The right eloquence needs no bell to call the people together and no constable to keep them. ~ Emerson

Friday, August 28, 2009

Enslaved



Suspicion of Guilt Is Not Proof of Guilt

Initially, joy flowed freely when, against all hope, Jaycee Lee Dugard – kidnapped from her family at age eleven, eighteen years earlier – was found alive less than two hundred miles from her childhood home. Unfortunately, joy quickly turned to horror as details emerged of Dugard’s existence during those eighteen years.

After abducting her in 1991, convicted sex offender Phillip Garrido placed Dugard inside a fenced-off area, located in deep woods behind his suburban home. There, Garrido constructed a compound consisting of tents and crude outbuildings, an environment that authorities likened to camping out.

Worse still, Dugard became Garrido’s sex slave. The man raped her repeatedly, ultimately fathering two children with her, the first when Dugard was a mere fourteen years old. Like their mother, Garrido forced the girls to live in the compound, bereft of all contact with the outside world.

Garrido has admitted to kidnapping Dugard. It is highly likely he will now spend most or all of his remaining life imprisoned and/or institutionalized. Anyone’s heart would go out to Dugard for what she has endured. She lost the entire teen years of her childhood as well as her innocence at far too young an age.
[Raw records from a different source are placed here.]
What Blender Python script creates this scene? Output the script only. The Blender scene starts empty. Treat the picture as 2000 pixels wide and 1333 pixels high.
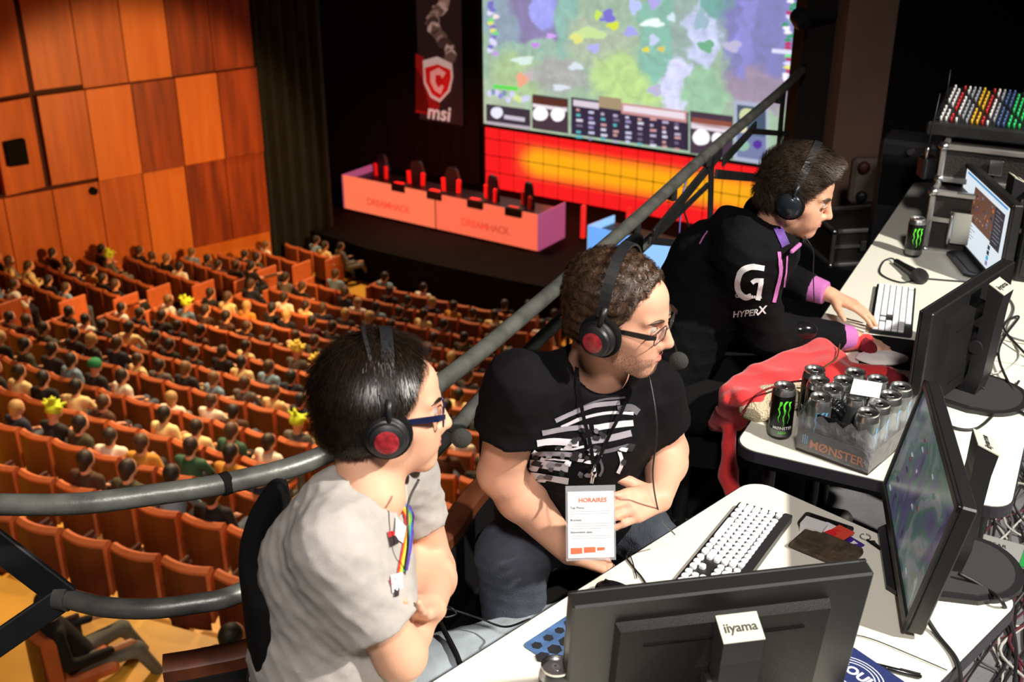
import bpy, math, random
import numpy as np
from mathutils import Vector, Matrix, Euler
C = bpy.context.scene.collection
sc = bpy.context.scene
R = math.radians
PI = math.pi
rng = random.Random(7)

# ------------------------------------------------------------ camera, world, lights, exposure
CAM_H = 2.28
PITCH = R(24.3)
FPX = 2236.0                                   # focal length in pixels of a 2000 px wide frame
cam_d = bpy.data.cameras.new('camera')
cam = bpy.data.objects.new('camera', cam_d)
C.objects.link(cam)
cam.location = (0, 0, CAM_H)
cam.rotation_euler = (PI / 2 - PITCH, 0, 0)
cam_d.sensor_width = 36
cam_d.lens = FPX / 2000 * 36
cam_d.clip_end = 200
cam_d.dof.use_dof = True
cam_d.dof.focus_distance = 2.75
cam_d.dof.aperture_fstop = 5.0
sc.camera = cam

w = bpy.data.worlds.new('world')
sc.world = w
w.use_nodes = True
w.node_tree.nodes['Background'].inputs[0].default_value = (0.30, 0.28, 0.30, 1)
w.node_tree.nodes['Background'].inputs[1].default_value = 0.035

sc.view_settings.view_transform = 'Standard'
sc.view_settings.look = 'None'
sc.view_settings.exposure = 0.0
sc.view_settings.gamma = 1.0
sc.view_settings.use_curve_mapping = False


def light(name, kind, loc, target, power, color, size=0.5, spot=60, blend=0.5):
    d = bpy.data.lights.new(name, kind)
    d.energy = power
    d.color = color
    if kind == 'AREA':
        d.shape = 'DISK'
        d.size = size
    elif kind == 'SPOT':
        d.shadow_soft_size = size
        d.spot_size = R(spot)
        d.spot_blend = blend
    else:
        d.shadow_soft_size = size
    o = bpy.data.objects.new(name, d)
    C.objects.link(o)
    o.location = loc
    v = Vector(target) - Vector(loc)
    o.rotation_euler = v.to_track_quat('-Z', 'Y').to_euler()
    return o


# work lamps over the control desk
light('desk_key_lamp', 'SPOT', (4.2, 0.2, 5.2), (0.75, 2.4, 0.8), 2700, (1.0, 0.94, 0.86), 0.10, 62, 0.6)
light('desk_fill_lamp', 'SPOT', (0.2, -1.6, 5.0), (0.5, 2.3, 0.8), 850, (1.0, 0.92, 0.88), 0.30, 60, 0.7)
# warm house lights over the stalls
for hx, hy, hp in ((-9, 24, 1), (-3, 24, 1), (-6.5, 17, .9), (-2.5, 13.5, .8), (-4.5, 9.5, .5)):
    light('house_light', 'SPOT', (hx + 1, hy + 5, 2.5), (hx, hy, -7), 6400 * hp, (1.0, 0.70, 0.40), 0.25, 80, 0.9)
light('wall_washer', 'SPOT', (-1.2, 17.5, -3.4), (-8.6, 26.0, -6.1), 4200, (1.0, 0.55, 0.20), 0.25, 50, 0.35)
light('apron_light', 'SPOT', (-2.5, 3.0, 1.5), (-2.6, 7.6, -4), 320, (1.0, 0.72, 0.36), 0.2, 60, 0.8)


# ------------------------------------------------------------ pixel rays of the photograph -> points of the place
_s, _c = math.sin(PITCH), math.cos(PITCH)


def ray(px, py):
    v = (py - 666.5) / FPX
    return Vector(((px - 1000) / FPX, _c - v * _s, -(_s + v * _c)))


def G(px, py, z=0.74):                         # where the ray meets the height z
    d = ray(px, py)
    t = (z - CAM_H) / d.z
    return Vector((d.x * t, d.y * t, z))


def Q(px, py, dep):
    d = ray(px, py) * dep
    return Vector((d.x, d.y, d.z + CAM_H))


def onplane(px, py, p0, n):
    d = ray(px, py)
    o = Vector((0, 0, CAM_H))
    t = (Vector(p0) - o).dot(Vector(n)) / d.dot(Vector(n))
    return o + d * t


# ------------------------------------------------------------ materials
def srgb(r, g, b):
    f = lambda c: (c / 255 / 12.92) if c / 255 <= 0.04045 else ((c / 255 + 0.055) / 1.055) ** 2.4
    return (f(r), f(g), f(b), 1)


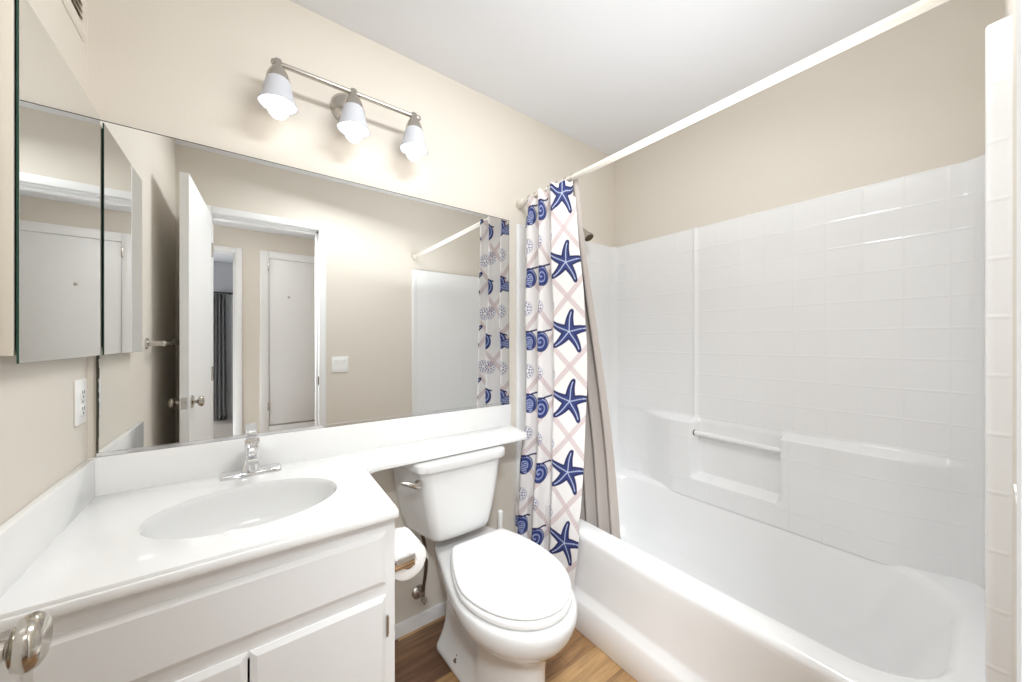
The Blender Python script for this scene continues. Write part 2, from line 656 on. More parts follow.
# drape on its rod
cz = 1.955
t = thing('drape_rod', 'black rod holding the charcoal drape in the far bedroom', 'curtain rod', (-1.05, BY0 + 0.09, cz))
b = MB()
b.cyl((-2.1, BY0 + 0.09, cz), (-0.17, BY0 + 0.09, cz), 0.012)
b.build('rod', M['dark'], t)
b = MB()
b.lathe((-0.17, BY0 + 0.09, cz), (1, 0, 0), [(0, 0.012), (0.005, 0.022), (0.03, 0.028), (0.05, 0.016), (0.055, 0.002)], 16, False, True)
b.build('finial', M['dark'], t)
for x in (-0.21, -1.95):
    b = MB()
    b.box((x - 0.012, BY0, cz - 0.015), (x + 0.012, BY0 + 0.09, cz - 0.005))
    b.build('bracket', M['dark'], t)
ring = []
rings = []
for z in [0.03 + k * (cz - 0.05) / 24 for k in range(25)]:
    ring = []
    f = (z - 0.03) / (cz - 0.05)
    for k in range(81):
        s = k / 80
        x = -0.43 + 0.02 * f + s * (0.20 - 0.04 * f)
        ring.append((x, BY0 + 0.09 + 0.022 * math.sin(s * 2 * PI * 4), z))
    rings.append(ring)
b = MB()
b.loft(rings, False, False, False)
dr = b.build('bedroom_drape', M['drape'], None, 180)
sm = dr.modifiers.new('thickness', 'SOLIDIFY')
sm.thickness = 0.003
tag(dr, 'charcoal drape hanging beside the bright bedroom window, seen in the mirror', 'drape')

# ------------------------------------------------------------------ bathroom door, swung open along the left side
HINGE = Vector((-0.167, -0.018, 0))
ANG = math.atan2(0.038, 0.628)          # past square
DM = Matrix.Translation(HINGE) @ Matrix.Rotation(ANG, 4, 'Z')     # door local: +y along the door, right face at x = 0
DW = 0.650
b = MB()
b.box((-0.035, 0, 0.012), (0, DW, 2.030), 0.0015, 1, mat=DM)
door = struct(b.build('door_1', M['white_paint']))
KY, KZ = DW - 0.058, CAM_Z - 0.299
for sgn in (1, -1):
    base = 0.0 if sgn > 0 else -0.035
    kb = MB()
    prof = [(0.0, 0.032), (0.004, 0.032), (0.008, 0.026), (0.009, 0.0105), (0.022, 0.0095), (0.024, 0.012), (0.0255, 0.018), (0.028, 0.0225), (0.033, 0.0258), (0.038, 0.0262), (0.043, 0.024), (0.0465, 0.019), (0.048, 0.012), (0.0485, 0.002)]
    o = DM @ Vector((base, KY, KZ))
    ax = (DM.to_3x3() @ Vector((sgn, 0, 0)))
    kb.lathe(o, ax, prof, 40, True, True)
    kb.build('door_knob', M['knob'], door, 50)
b = MB()
b.box((-0.0295, DW - 0.0005, KZ - 0.028), (-0.0055, DW + 0.0015, KZ + 0.028), 0.0005, 1, mat=DM)
b.box((-0.024, DW, KZ - 0.010), (-0.011, DW + 0.010, KZ + 0.010), 0.002, 1, mat=DM)
b.build('latch_plate', M['nickel'], door)
for z in (0.25, 1.02, 1.8):
    b = MB()
    b.cyl(DM @ Vector((0.006, -0.003, z - 0.045)), DM @ Vector((0.006, -0.003, z + 0.045)), 0.006, n=12)
    b.box((-0.03, -0.0015, z - 0.045), (0.004, 0.0005, z + 0.045), mat=DM)
    b.build('hinge', M['nickel'], door)

# ------------------------------------------------------------------ countertop with its narrow shelf over the toilet
CT = 0.804
def arc(cx, cy, r, a0, a1, n=8):
    return [(cx + r * math.cos(math.radians(a0 + (a1 - a0) * k / n)), cy + r * math.sin(math.radians(a0 + (a1 - a0) * k / n))) for k in range(n + 1)]

outline = [(-0.331, 1.479), (-0.331, 0.915)]
outline += [(0.0, 0.913), (0.318, 0.908), (0.324, 0.911), (0.326, 0.917)]
outline += arc(0.338 + 0.05, 1.222, 0.05, 180, 90, 8)[0:]
outline += [(0.7, 1.274), (1.02, 1.275)] + arc(1.035, 1.305, 0.03, -90, 0, 5)[1:] + [(1.098, 1.462), (1.098, 1.479)]
outline = outline[::-1] if False else outline


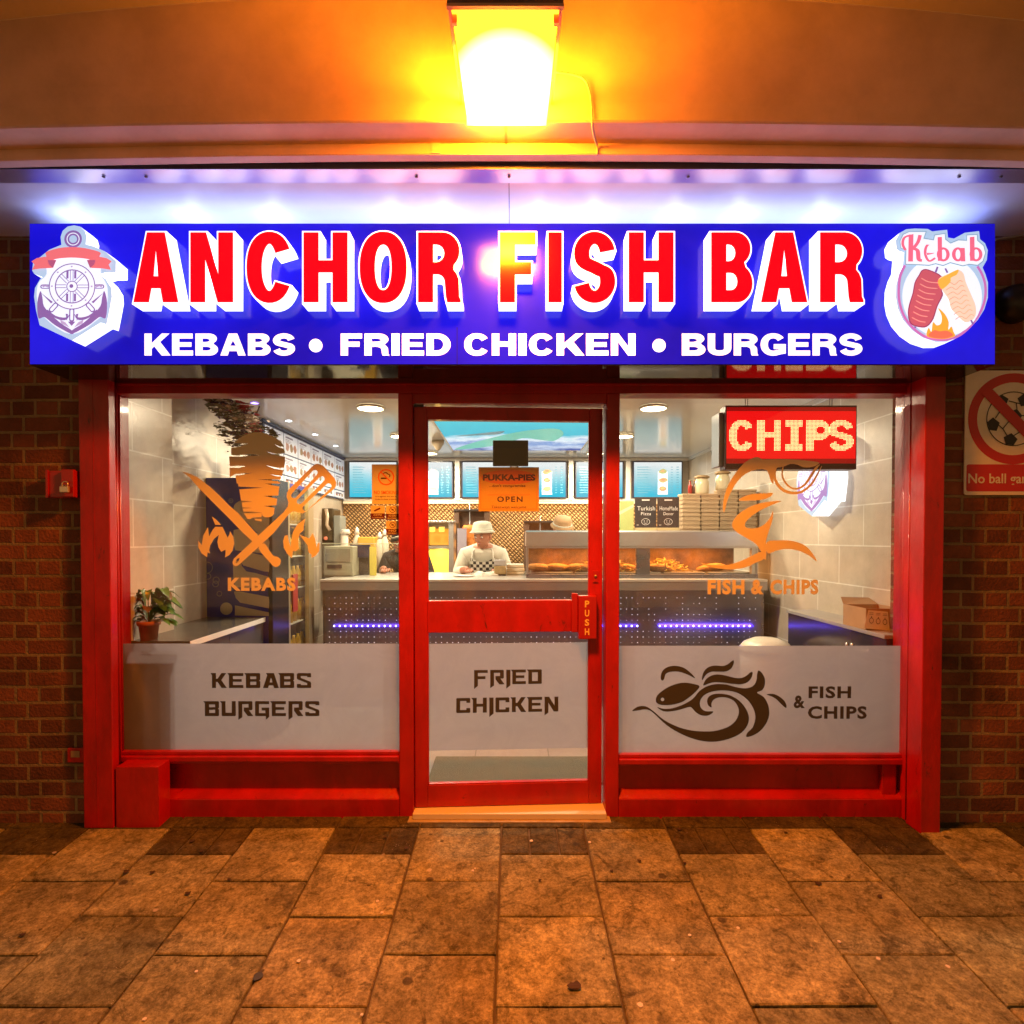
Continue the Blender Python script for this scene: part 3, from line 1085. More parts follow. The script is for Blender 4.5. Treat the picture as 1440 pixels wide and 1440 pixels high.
# ================================================================== bulkhead lamp
def lamp_glow(name, k):
    m, nt, N, L = nodes_of(name)
    out = N.new("ShaderNodeOutputMaterial")
    e = N.new("ShaderNodeEmission")
    g = N.new("ShaderNodeNewGeometry")
    d = N.new("ShaderNodeVectorMath"); d.operation = 'DISTANCE'
    d.inputs[1].default_value = (-.016, 1.89, 2.83)
    L.new(g.outputs["Position"], d.inputs[0])
    cr = N.new("ShaderNodeValToRGB")
    cr.color_ramp.elements[0].position = .22
    cr.color_ramp.elements[0].color = (1, .235, .0050, 1)
    cr.color_ramp.elements[1].position = .80
    cr.color_ramp.elements[1].color = (.10, .0032, .00008, 1)
    r = N.new("ShaderNodeMapRange"); r.inputs["From Max"].default_value = .25
    L.new(d.outputs["Value"], r.inputs["Value"]); L.new(r.outputs[0], cr.inputs[0])
    L.new(cr.outputs[0], e.inputs[0])
    e.inputs[1].default_value = BULKHEAD_E * 4.2 * k
    L.new(e.outputs[0], out.inputs[0])
    return m


glow = lamp_glow("sodium_lamp_glass", 1.0)
glow_side = lamp_glow("sodium_lamp_side_glass", .62)
housing_m = mat("lamp_housing", (0.10, 0.075, 0.06), 0.5, metal=0.3, bump=0.1)
flange_m = mat("lamp_flange", (0.45, 0.33, 0.22), 0.5)
LX = PX(711, 1.7)
bl = thing("bulkhead_lamp", "glowing orange wedge shaped bulkhead lamp fixed to the canopy edge above the sign", "lamp", (LX, 2.02, 2.87))
mb = MB()
hx = .165
prof_h = [(1.635, 2.872), (1.655, 3.02), (1.72, 3.09), (2.022, 3.09), (2.022, 2.872)]
hxs = [.165, .165, .155, .100, .100]
prof_h[-1] = (2.022, 2.900)
vs = [(LX - q, y, z) for q, (y, z) in zip(hxs, prof_h)] + [(LX + q, y, z) for q, (y, z) in zip(hxs, prof_h)]
k = len(prof_h)
mb.faces(vs, [tuple(range(k)), tuple(range(k, 2 * k))[::-1]] + [(i, (i + 1) % k, k + (i + 1) % k, k + i) for i in range(k)], housing_m)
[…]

The same is true for her daughters. It seems almost inconceivable that slavery could still be possible in contemporary America.

Regrettably, the horror does not even end here. Other members of Dugard’s family also ended up enslaved because of her disappearance. Dugard’s mother Terry became enslaved to her grief. For ten years after her daughter’s disappearance, Terry took vacation from work at Christmas and the anniversary of the abduction as a time for remembrance. She could do little more to pass this time than weep inconsolably.

The grief and recrimination destroyed their marriage, according to her husband. The pair separated some years ago and now live apart.

Terry’s husband, Carl Probyn, Jaycee’s stepfather, also wound up enslaved – in his case by suspicion. He was the one who saw the girl abducted as she waited at her school bus stop. He saw her pulled into a car, screaming, and watched it race away.

Probyn recalls Jaycee was at the top of a hill and he at the bottom when the kidnapping occurred. He said he pedaled furiously in a vain attempt to reach/follow her but his mountain bike was no match for a speeding car.

As the only witness, both local police and the FBI targeted Probyn on suspicion of involvement in Jaycee’s abduction. Both groups interrogated him repeatedly. Authorities never brought formal charges against Probyn but they never completed dropped the investigation either.

The Probyns were robbed of Jaycee’s childhood too. “He had her longer than we did,” Carl said wistfully at one point, referring to Garrido. Both parents appear to have legitimately grieved as Jaycee’s loss. Yet while Terry found respect and sympathy from the community in her mourning, Carl knew only too well that some on the police force as well as some of his neighbors privately felt placing him behind bars was the best way to ensure such justice as was possible for the little girl missing and presumed dead.

Legally, suspicion of guilt is not proof of guilt. Yet it is only human nature to desire punishment and restitution and this often exacerbates the former into the latter for many people. The more heinous and shocking the crime, the more readily people are willing to accept suspicion as proof. (i.e. “The police wouldn’t be checking it if there was wasn’t something fishy going on there.”)

“I've gone through hell, I mean I'm a suspect up until yesterday,” Carl Probyn told reporters. If Garrido had not undergone some type of religious revelation several years ago that caused him to act more recklessly and betray himself, Probyn might well have remained enslaved by suspicion for the rest of his life. It is an interesting side lesson to take from this part happy/part repulsive story of a family ripped apart only to find reunion years later.

Because they stand suspected of terrorism, many of us fear any of the detainees currently residing at Guantanamo Bay as inherently too violent and dangerous for housing in U.S. prisons or affording the rights associated with civil trials. In some high-profile cases, these may well be legitimate concerns but it is just as valid to wonder how many Carl Probyn types are among the lesser-known figures. We know they exist because U.S. authorities have already found and released some previously.

Like Probyn, these individuals wound up robbed of their families, their countries, and their lives for years without earning a dreg of our sympathy because our fear and suspicions engulfed and overwhelmed our sense of justice. The Dugard case demonstrates the greatest wrong which can come from this is to allow the truly guilty to continue walking about without penalty and the genuinely innocent to continue suffering at their hands.

It is time to unshackle the enslaved by unshackling ourselves from our worst suspicions and fears.